James Henderson, “The ‘Workers’ speak out,”
Nation Review, November 7-13, 1975, p. 83.

The surprise in the by-election for the blueribbon Liberal Party seat of Greenough in Western Australia is not that the Liberal candidate has won — it’s that the Workers Party candidate gained almost 13 percent of the primary votes, just marginally less than the ALP. History students might well shudder as they recall that the so called Workers Party in Germany was used by Adolf Hitler as his power base in the early 1920s.

The Workers Party vote in Greenough was just below that of the ALP. The “worker” who attracted the vote is South Perth dentist Geoff McNeil, 36, who was asked by Perth’s Channel Seven news why he had polled so well.

McNeil: I believe the public are now starting to become aware that all political parties in Australia, all the established parties, are literally increasing the size of government at the public’s expense and the increase in taxation is bringing business to its knees with the consequent unemployment, and people in all political camps are increasingly dissatisfied with established parties.

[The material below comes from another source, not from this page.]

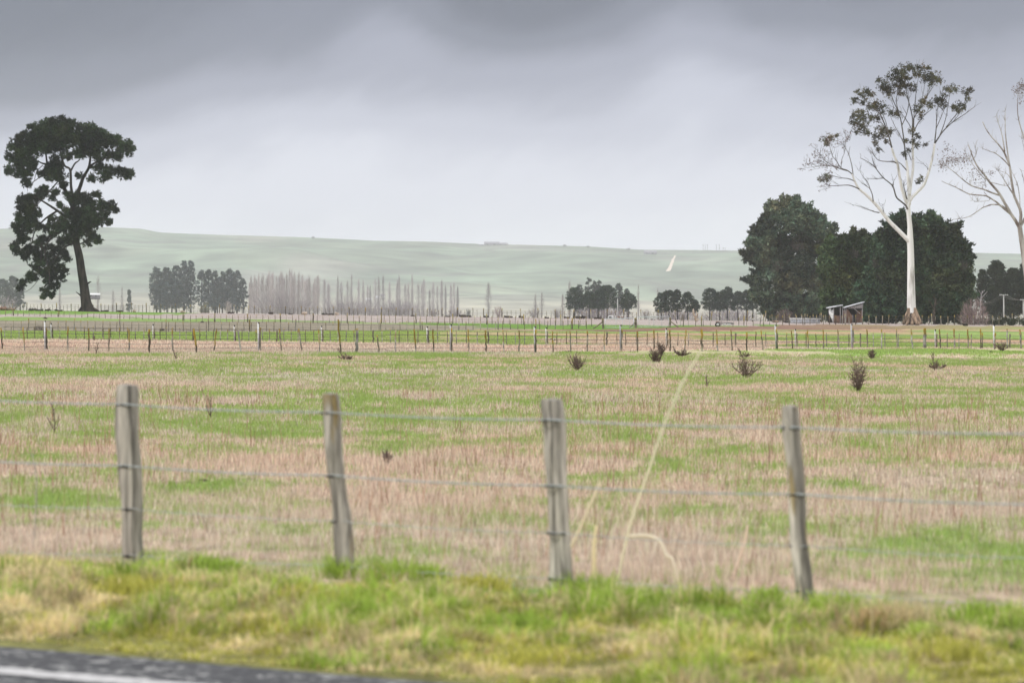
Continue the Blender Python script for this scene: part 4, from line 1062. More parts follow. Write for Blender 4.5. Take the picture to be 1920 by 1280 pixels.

Interviewer: Your party is committed for less government — how do you think you can achieve this?

McNeil: Well, less is by cutting out some of the unnecessary departments, for example the department of the media which is a horror department, there’s only one other in the world, that’s communist Russia, which may or may not be coincidental, cost $153 million last year of our money … the department of urban and regional development which doesn’t develop any blocks and hasn’t done anything at all very much, this expensive department. These particular things can lead to a reduction in taxation.

Interviewer: Will the Workers Party fight another federal election and in what electorates in WA? [In fact, Greenough was a state by-election.]

McNeil: Well, we reckon we’ll stand for marginal seats.

But the Workers Party people in Greenough were telling the electors of the district a bit more about their plans. In the cause of freedom, for instance, they would do away with unions and let each worker have the privilege of negotiating individually with his boss. If he was worth his salt, the worker would do all right.

The “worker” at the head of the party, advertising executive John Singleton, told the West Australian he was still not satisfied with 13 percent. What he really wanted was to beat the ALP on the primary count (nothing about winning a seat).

Premier Charles Court said the Greenough win by R. J. Tubby of Morawa was highly favourable to the Liberals. He said the ALP vote was seven percent below its 1974 state result and almost six percent below the vote it got in last year’s house of representatives poll.

What Court forgot to say was that the Liberal party’s vote, by the same comparison, was a cool 34 percent down on the last state result.

Flushed with his 13 percent, McNeil told the Perth Daily news: “I think we could do just as well in Dalkeith, East Perth or Meekatharta.” There might be something in that as far as Dalkeith is concerned. But if the Workers Party hopes to poll well in more proletarian electorates, it might consider shifting its headquarters from the swanky Riverside Lodge hotel — even if that does mean moving out to a building not owned by the family of Sir Charles Court.